Jim Durkel discusses the Wheatley Picture Maker from APH

In his blog, Jim Durkel of TSBVI, examines the question of how can we support the participation of children with visual impairments in emergent writing activities.  He discussed the Wheatley Picture Maker, available from APH, and offers ideas about how it can be used to encourage children with visual impairments to participate in emergent writing activities.


I just listened to a presentation on emerging writing in children who are 3-5 years of age.  What I kept thinking to myself was “How can we support the participation of children with visual impairments in emergent writing activities?”

Here is a definition of emergent writing and a link to the paper it came from:

“The broad construct of emergent writing includes the physical marks that young children make on paper, the meanings that children attribute to these markings, and the social contexts in which the writing takes place (Clay, 1975; Rowe, 2008).”  p.54

Getting the physical marks on paper may be the hardest part for a child with a visual impairment.  In children with typical vision, these marks start out as scribbles and/or pictures.

For some children with visual impairments, just providing high contrast markers, good lighting, using a light box as a writing surface, using a slant board, etc. may be all that is needed to encourage scribbling and drawing.

For other children, including those who may go on to use print, the act of creating marks may be too difficult a task even though the child would otherwise be an emerging writer.  This may be because coordinating low vision with the necessary motor skills is too hard at this time or, for the future braille user, it may be that the child physically can’t operate a braille writer or use a slate and stylus to create scribbles to which they can easily attribute meaning.

Fortunately, the American Printing House for the Blind (APH) might point the way to a solution in the form of the Wheatley Picture Maker.

Wheatley Picture Maker

The Wheatley is probably used more for orientation and mobility lessons, creating maps, or creating charts.  It has a number of pieces that vary in shape, color, and texture, to attach to a felt board.  I believe that these pieces could be used by an emerging writer to create pictures that could be used as writing.
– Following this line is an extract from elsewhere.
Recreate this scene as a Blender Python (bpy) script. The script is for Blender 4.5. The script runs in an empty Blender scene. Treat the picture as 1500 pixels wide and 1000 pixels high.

Taking this concept further, one could create one’s own “Wheatley” by collecting a variety of small pieces of materials that vary by shape, color, and texture and attaching Velcro to them so they can be used on a homemade felt board.

The child can then use these pieces to draw and “write”.  The pieces would need to vary in ways the child can perceive.  Miniatures would not work here; they really don’t convey good tactile information and the point is that the child, not the piece, is creating the meaning.  If the child wants to use a red rough triangle to represent a dog, that is the child’s creative choice.  If the child wants to use 3 different pieces to represent a dog, again, that is the child’s choice.  The child is learning that his or her creations have meaning that he or she can then read to another. We might think a piece of fake fur would best represent the dog and a child might choose this.  But the point isn’t what we think.  It is giving the child the control to create and attribute meaning.

Notice, this is different than providing a tactile book where someone else has chosen the representation.  The difference would be like having a book with the pictures all drawn in (your usual picture book) and a picture the child has drawn on his or her own.  Picture books and tactile books have a huge role in a child’s emerging literacy but don’t support emerging writing the same way as when the child is involved in creating the drawings or tactile representations.